I had this wonderful experience, when I was working in the church, of reading this theologian who talked about how in any movement for change, several things have to happen at the same time. There have to be the ivory tower people, who analyze and write it down and argue, if only on paper, and hone the theories. Then there are the people who create noise, so that other people even know that this movement exists. Those are the people out marching and yelling and getting the television cameras and newspaper reporters out there, because they wouldn’t show up for the ivory tower people. Then there are the people who create the alternative institutions. They experiment with the future. Then there are the reformers, willing to push for change within existing institutions.

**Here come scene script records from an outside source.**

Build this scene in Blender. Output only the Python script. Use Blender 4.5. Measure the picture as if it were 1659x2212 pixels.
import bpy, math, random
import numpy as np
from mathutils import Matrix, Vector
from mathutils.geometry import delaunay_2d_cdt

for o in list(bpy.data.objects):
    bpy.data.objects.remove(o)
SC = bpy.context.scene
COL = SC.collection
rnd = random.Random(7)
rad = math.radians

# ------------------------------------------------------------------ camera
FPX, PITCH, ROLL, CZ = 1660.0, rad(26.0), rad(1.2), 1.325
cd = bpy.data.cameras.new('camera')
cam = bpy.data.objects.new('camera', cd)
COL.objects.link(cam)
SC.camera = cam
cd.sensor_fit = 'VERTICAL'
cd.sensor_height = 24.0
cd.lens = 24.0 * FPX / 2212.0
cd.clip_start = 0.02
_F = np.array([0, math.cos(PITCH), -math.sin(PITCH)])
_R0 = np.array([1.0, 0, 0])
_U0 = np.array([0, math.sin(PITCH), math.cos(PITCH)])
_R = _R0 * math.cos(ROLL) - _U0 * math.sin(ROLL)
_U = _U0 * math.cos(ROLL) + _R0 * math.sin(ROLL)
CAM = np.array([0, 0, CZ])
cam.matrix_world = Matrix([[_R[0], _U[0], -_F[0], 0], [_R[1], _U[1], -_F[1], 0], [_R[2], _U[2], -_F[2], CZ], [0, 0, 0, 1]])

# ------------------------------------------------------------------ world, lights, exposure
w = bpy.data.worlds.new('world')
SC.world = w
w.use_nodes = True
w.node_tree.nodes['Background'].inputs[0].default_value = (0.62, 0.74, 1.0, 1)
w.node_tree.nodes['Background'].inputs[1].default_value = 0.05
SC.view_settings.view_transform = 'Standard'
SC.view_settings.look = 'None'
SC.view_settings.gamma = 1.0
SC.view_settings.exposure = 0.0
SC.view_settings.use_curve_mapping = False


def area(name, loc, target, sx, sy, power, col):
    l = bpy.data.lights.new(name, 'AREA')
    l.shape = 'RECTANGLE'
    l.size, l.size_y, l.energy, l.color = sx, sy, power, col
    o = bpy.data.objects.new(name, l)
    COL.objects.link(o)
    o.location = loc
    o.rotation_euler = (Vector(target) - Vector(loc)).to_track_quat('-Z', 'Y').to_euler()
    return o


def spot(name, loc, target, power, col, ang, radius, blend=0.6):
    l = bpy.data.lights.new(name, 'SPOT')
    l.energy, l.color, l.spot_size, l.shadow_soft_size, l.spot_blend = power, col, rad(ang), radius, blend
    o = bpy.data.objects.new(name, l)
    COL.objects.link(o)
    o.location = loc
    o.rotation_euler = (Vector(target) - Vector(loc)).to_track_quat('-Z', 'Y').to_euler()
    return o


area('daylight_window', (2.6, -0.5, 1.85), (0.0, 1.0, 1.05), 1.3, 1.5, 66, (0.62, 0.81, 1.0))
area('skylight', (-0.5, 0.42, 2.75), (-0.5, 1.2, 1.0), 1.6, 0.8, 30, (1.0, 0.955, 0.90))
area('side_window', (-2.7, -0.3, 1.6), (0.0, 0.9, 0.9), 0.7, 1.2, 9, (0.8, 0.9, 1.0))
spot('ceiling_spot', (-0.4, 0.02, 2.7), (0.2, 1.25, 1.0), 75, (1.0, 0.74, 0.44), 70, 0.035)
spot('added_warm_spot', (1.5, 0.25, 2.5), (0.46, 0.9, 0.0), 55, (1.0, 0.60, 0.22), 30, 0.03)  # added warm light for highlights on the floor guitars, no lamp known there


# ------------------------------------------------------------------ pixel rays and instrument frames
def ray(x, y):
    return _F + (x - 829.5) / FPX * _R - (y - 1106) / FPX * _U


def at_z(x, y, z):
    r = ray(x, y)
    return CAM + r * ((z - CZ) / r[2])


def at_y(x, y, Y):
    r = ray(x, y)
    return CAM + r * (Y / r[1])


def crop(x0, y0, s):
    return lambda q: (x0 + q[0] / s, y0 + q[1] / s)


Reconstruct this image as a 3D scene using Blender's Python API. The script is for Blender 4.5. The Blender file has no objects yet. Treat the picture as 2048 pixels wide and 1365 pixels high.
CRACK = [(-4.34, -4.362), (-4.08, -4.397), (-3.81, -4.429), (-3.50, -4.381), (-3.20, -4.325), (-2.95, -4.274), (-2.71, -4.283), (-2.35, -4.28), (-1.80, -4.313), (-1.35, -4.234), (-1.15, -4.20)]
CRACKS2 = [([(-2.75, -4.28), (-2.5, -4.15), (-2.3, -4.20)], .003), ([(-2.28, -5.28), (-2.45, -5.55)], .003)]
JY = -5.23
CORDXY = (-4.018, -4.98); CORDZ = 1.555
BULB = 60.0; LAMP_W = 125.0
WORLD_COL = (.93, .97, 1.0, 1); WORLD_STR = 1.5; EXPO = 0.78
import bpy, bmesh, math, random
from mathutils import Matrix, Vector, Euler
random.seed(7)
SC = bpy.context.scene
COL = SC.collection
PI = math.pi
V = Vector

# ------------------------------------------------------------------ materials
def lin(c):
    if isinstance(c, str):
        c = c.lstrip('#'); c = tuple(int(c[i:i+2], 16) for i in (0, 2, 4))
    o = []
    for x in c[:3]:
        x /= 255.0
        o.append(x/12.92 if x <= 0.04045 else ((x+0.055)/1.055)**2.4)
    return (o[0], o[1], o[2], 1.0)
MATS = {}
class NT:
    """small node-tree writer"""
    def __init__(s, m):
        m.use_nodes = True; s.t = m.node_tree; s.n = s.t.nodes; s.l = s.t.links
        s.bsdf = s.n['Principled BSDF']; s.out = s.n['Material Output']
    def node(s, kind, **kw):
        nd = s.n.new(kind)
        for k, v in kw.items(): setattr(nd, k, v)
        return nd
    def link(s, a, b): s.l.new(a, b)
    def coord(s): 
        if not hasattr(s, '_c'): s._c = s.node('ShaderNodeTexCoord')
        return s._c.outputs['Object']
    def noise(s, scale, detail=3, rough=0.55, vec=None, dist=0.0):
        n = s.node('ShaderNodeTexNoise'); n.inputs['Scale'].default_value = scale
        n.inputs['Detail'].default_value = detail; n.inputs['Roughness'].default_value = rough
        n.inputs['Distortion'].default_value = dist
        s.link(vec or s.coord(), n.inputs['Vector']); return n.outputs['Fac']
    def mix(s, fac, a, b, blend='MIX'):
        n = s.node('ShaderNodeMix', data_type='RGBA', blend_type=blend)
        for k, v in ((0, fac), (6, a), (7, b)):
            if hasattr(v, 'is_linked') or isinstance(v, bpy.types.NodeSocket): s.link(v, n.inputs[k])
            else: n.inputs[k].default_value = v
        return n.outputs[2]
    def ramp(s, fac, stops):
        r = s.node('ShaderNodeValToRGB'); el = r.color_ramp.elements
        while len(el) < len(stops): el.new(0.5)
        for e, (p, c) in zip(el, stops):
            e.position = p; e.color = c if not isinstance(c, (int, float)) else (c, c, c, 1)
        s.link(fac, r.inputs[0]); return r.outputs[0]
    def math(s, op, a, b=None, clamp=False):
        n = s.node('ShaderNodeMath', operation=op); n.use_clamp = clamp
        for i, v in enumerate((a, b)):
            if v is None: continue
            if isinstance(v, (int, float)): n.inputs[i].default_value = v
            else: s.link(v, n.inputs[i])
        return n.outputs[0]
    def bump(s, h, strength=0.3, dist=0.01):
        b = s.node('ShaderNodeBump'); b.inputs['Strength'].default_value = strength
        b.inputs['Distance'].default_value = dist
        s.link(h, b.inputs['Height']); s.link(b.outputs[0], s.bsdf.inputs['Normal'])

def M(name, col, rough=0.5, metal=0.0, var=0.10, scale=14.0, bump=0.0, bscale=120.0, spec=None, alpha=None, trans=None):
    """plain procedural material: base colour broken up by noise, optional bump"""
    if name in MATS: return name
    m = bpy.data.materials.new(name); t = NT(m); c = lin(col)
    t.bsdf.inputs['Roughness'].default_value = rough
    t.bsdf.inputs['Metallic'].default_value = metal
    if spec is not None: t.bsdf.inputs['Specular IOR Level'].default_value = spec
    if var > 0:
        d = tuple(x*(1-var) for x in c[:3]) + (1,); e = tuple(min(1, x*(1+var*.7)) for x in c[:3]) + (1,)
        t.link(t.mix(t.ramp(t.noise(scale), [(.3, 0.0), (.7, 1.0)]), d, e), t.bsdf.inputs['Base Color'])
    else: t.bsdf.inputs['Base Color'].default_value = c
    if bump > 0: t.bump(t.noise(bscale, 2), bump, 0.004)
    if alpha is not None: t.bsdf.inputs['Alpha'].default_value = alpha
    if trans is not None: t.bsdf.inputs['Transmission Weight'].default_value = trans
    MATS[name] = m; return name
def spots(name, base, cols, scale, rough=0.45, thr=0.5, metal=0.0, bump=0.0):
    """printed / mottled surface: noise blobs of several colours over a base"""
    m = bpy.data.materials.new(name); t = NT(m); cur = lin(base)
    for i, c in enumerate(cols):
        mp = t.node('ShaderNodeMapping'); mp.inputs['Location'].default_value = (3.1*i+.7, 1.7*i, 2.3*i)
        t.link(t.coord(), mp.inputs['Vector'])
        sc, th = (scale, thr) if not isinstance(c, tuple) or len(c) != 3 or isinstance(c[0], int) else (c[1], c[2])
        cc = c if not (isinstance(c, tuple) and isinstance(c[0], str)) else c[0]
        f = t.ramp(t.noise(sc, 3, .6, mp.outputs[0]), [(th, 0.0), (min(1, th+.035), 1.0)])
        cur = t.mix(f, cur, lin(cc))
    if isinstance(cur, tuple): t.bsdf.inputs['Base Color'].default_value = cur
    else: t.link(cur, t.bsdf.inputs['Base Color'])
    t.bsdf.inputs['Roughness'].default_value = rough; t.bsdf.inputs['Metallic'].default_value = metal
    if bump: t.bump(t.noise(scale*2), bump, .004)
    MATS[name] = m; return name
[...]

In the lesbian-feminist movement, the separatists were one of the groups of the future thinkers. They were acting out the theory, saying, “What would life without men be like?” There was a lot to learn from that. If we don’t have men to lean on, what is life created by women like? They were trying that.

I was most involved with the radical institution-changing groups. I don’t want to go to Seattle Mental Health and bat my head against the wall and say, “Won’t you please treat lesbians well?” I’d rather work in the Lesbian Resource Center and make sure that there’s decent counseling for lesbian women coming out. Make sure that there are women trained to lead groups for lesbians. Make sure that a lesbian who’s having her child taken away from her, just because she’s a lesbian, gets the right legal and emotional support. . . . There isn’t any one way for a movement to happen.

*The American Baptist denomination is different from the more well-known Southern Baptist denomination.